Technical Requirements
For this course, we recommend the minimum technical requirements outlined on the World Campus Technical Requirements [9] page, including the requirements listed for same-time, synchronous communications. If you need technical assistance at any point during the course, please contact the IT Service Desk [10].
Internet Connection
Access to a reliable Internet connection is required for this course. A problem with your Internet access may not be used as an excuse for late, missing, or incomplete coursework. If you experience problems with your Internet connection while working on this course, it is your responsibility to find an alternative Internet access point, such as a public library or Wi-Fi ® hotspot.
In EMS, inclusivity is one of our core values. We prioritize fostering a diverse and equitable community where each member knows they belong here and is inspired to succeed. We encourage everyone in our EMS community to be actively engaged in fostering this ideal, and all members of this class should contribute to a respectful, welcoming, and inclusive environment and interact with civility. Our commitment to inclusivity aligns with Penn State’s values and policies.

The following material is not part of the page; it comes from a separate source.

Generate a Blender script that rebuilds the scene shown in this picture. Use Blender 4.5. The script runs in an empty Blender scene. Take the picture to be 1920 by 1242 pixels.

To learn more, visit EMS Educational Equity [11]. Here, you will find information about the EMS ALLWE initiative, the Rainbow EMS Network, Anti-Racism, active ally-ship, bystander intervention, and more. The site also has resources for where to turn if you need assistance and links to University references. Also, contact your EMS department’s Associate Head for DEI for more information about department initiatives.
Disclaimer
Please note that the specifics of this Course Syllabus can be changed at any time, and you will be responsible for abiding by any such changes. Changes to the syllabus shall be given to you in written (paper or electronic) form.